Now, I know it was only a book, but it's one I will never forget. Looking back, I think I pined for it, though I had no idea at the time what the word meant. Over the years I visited the library every week, hundreds of stories passing through my eager hands, but I never saw  that Brer Rabbit annual again.

My  teacher  may have meant well, but it seems she didn't see life through the eyes of a child. And yet, when it comes to Brer Rabbit, I still do.

Thursday, 5 January 2012

Start Write Now...

Winston Churchill once said that every conversation is an interview. If you follow that logic then everyone who puts pen to paper is a writer; the 18-month old who scribbles her 'signature' on a birthday card, the six year-old who records  'What I did at the weekend,' in his school book, or the teenager who re-invents history in the hope of gaining an A star GCSE.

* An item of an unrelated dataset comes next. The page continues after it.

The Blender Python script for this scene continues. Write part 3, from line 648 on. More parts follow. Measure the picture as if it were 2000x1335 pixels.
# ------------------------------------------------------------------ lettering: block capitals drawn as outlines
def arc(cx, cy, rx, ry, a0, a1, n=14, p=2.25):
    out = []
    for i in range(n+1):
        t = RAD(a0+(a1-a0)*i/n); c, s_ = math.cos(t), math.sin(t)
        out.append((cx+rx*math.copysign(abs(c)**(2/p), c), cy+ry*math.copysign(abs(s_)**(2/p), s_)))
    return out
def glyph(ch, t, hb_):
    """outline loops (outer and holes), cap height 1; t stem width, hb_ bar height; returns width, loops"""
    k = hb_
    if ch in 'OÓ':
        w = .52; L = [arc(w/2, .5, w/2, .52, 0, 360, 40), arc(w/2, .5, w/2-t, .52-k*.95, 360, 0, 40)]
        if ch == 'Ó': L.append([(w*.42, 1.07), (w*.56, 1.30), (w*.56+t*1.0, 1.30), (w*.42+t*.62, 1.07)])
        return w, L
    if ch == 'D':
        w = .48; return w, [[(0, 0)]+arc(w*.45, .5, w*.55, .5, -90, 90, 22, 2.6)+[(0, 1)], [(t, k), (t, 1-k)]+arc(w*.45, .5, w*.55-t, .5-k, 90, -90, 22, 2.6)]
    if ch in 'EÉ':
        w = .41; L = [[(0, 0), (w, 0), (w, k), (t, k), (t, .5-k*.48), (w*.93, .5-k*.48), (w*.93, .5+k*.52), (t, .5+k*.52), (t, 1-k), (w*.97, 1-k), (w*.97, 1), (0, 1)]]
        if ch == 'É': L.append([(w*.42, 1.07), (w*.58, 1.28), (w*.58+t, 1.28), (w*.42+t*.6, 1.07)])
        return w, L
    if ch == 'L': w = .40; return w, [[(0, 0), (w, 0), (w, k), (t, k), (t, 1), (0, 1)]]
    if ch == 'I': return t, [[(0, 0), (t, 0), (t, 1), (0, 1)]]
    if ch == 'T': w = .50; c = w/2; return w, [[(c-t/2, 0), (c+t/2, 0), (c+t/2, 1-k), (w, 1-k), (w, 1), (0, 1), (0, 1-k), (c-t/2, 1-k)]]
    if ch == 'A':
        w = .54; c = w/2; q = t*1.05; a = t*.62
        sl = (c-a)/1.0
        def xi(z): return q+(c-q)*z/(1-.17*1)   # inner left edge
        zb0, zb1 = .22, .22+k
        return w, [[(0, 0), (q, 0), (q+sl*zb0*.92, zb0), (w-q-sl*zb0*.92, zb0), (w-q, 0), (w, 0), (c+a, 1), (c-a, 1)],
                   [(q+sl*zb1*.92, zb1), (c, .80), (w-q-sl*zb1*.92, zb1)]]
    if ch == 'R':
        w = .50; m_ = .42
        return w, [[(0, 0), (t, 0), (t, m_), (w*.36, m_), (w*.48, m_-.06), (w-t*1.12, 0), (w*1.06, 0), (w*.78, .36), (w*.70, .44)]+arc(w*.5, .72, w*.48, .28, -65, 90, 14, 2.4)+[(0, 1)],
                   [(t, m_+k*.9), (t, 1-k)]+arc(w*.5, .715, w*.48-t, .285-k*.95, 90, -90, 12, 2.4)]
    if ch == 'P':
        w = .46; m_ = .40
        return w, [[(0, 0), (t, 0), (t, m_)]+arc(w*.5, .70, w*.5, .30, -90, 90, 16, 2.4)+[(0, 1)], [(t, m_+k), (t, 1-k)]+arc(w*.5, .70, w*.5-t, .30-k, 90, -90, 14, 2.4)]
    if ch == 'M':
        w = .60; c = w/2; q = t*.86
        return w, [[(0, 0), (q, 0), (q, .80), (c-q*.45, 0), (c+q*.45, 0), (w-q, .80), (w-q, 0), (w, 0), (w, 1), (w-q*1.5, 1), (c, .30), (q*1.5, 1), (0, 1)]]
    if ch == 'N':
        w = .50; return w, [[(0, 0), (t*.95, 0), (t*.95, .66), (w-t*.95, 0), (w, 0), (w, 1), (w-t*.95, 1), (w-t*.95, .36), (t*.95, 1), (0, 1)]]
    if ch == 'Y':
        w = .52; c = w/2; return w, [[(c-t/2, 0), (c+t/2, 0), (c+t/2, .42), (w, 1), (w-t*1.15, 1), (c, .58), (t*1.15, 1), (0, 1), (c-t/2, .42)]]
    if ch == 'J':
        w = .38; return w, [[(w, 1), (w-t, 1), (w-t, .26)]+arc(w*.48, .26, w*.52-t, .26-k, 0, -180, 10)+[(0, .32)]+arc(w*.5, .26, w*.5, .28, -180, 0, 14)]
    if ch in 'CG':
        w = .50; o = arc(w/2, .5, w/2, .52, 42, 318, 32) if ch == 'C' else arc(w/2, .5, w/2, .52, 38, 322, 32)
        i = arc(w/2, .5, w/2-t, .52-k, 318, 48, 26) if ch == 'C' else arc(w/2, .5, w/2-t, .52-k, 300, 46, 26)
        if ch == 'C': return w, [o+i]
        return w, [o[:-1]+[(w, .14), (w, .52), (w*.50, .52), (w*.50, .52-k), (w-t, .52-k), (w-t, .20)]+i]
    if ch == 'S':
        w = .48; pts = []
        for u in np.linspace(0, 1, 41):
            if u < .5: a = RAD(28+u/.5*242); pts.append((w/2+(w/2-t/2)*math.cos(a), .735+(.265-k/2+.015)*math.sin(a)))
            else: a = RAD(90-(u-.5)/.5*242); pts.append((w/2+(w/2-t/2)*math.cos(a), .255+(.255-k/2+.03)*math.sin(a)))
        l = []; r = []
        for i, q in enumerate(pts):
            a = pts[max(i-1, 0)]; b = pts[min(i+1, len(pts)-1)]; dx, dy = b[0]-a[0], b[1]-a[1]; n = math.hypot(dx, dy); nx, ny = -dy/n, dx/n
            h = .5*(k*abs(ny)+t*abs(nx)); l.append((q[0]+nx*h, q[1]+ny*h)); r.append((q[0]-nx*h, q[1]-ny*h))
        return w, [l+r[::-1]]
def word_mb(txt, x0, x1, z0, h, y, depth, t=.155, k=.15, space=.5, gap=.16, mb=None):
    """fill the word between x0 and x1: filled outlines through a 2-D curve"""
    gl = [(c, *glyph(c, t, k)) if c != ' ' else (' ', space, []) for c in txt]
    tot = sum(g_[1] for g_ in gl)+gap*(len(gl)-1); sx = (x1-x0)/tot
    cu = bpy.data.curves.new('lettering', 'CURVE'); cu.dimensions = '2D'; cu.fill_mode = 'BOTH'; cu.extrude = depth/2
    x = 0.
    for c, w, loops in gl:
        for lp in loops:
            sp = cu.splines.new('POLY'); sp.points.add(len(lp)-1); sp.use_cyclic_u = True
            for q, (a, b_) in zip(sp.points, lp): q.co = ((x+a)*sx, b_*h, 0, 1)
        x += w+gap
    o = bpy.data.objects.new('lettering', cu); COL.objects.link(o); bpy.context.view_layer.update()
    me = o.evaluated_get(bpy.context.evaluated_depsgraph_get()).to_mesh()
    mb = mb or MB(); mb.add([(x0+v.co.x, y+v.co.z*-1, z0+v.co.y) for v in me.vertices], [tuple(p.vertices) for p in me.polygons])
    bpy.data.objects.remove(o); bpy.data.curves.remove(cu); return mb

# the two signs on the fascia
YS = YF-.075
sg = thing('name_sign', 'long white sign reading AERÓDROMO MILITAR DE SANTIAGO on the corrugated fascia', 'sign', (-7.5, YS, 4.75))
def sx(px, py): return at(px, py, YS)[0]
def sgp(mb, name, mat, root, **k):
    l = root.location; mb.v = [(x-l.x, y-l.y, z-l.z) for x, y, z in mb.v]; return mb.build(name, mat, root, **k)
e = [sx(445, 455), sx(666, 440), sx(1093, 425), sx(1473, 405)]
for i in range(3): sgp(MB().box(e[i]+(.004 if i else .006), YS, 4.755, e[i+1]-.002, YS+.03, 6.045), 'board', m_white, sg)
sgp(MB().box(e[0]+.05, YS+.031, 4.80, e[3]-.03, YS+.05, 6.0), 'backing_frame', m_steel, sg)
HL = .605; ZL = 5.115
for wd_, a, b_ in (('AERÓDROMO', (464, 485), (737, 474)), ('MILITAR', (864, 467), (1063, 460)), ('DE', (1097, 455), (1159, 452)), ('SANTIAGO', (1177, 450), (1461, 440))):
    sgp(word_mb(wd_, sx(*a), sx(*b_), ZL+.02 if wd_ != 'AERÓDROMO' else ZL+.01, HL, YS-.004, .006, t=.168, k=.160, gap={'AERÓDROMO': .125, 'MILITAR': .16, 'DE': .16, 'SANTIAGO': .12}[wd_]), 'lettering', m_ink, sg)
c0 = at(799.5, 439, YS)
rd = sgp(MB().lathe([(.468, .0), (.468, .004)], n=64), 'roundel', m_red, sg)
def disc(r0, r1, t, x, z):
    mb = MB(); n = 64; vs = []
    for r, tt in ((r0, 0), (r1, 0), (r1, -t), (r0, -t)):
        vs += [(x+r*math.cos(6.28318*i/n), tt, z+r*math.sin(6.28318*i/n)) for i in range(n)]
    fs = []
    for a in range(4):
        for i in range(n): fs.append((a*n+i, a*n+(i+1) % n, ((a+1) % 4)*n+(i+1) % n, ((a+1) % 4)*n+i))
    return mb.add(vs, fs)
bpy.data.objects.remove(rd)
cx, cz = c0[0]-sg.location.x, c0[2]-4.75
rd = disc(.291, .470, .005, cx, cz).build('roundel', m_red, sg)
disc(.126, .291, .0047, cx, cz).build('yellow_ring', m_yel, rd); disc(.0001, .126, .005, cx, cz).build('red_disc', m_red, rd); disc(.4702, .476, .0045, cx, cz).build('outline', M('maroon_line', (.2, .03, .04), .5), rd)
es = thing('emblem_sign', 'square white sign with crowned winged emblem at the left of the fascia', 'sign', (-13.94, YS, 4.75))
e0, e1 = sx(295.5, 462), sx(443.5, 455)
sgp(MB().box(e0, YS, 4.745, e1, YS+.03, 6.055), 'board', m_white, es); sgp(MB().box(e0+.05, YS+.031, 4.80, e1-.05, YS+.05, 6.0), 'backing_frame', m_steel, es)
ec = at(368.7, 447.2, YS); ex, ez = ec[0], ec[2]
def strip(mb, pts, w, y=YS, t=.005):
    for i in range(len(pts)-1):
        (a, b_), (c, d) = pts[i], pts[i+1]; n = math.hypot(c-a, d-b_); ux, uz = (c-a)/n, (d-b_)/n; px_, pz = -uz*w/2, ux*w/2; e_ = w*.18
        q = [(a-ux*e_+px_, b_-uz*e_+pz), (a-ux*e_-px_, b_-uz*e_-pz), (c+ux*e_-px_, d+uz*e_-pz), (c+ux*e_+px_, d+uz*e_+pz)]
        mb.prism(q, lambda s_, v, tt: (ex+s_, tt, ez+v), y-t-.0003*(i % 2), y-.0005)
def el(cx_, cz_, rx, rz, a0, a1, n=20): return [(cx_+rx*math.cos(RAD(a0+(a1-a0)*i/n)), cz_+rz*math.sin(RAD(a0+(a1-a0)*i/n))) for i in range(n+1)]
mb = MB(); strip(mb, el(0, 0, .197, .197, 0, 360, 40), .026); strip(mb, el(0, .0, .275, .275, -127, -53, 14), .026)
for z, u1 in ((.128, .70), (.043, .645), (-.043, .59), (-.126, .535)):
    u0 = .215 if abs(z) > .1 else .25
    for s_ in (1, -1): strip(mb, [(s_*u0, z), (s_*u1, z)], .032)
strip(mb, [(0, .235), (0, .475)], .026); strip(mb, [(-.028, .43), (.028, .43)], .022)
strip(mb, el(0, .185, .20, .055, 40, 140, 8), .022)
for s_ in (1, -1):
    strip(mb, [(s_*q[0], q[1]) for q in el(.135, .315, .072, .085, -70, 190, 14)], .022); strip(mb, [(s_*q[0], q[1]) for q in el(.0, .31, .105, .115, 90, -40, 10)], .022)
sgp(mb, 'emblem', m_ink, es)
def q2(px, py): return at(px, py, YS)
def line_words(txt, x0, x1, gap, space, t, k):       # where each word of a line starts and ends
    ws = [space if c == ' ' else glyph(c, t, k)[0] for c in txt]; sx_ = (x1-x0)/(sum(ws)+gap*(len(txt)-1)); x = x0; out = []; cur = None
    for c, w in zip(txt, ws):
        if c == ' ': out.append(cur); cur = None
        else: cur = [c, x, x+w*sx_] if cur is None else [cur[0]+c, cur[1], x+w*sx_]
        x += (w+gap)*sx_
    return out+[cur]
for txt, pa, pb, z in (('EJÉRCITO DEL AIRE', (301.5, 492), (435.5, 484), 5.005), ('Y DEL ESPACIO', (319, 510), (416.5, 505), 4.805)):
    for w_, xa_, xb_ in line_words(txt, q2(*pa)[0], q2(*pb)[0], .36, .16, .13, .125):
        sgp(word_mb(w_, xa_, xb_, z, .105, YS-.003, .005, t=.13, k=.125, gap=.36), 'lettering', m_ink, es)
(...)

'Oh, I can't write,' is a phrase I've heard frequently over the years from friends and colleagues who, unlike me, have a brilliant head for figures, make light work of their tax returns and think nothing of giving a  lecture in astrophysics while planning their next dinner party.  They can write, of course. What they mean is they'd rather not; they're too busy doing everything else.

Who am I to complain? After all, writing has been my sole income for half of my working life. For others it is merely an add-on.Take film actress, comedienne and television presenter Maureen Lipman. She is also a writer, the latter sometimes added to her credentials as a mere afterthought.

Writing a book (and Maureen's done that, too) is an act of love, akin to bringing a child into the world. It makes you laugh  and cry - full  of joy one minute and dogged by despair the next - but you never stop believing in what you have created.

That, in short, is why I decided to become a novelist. And I wish good luck in 2012 to every would-be author who  feels the same.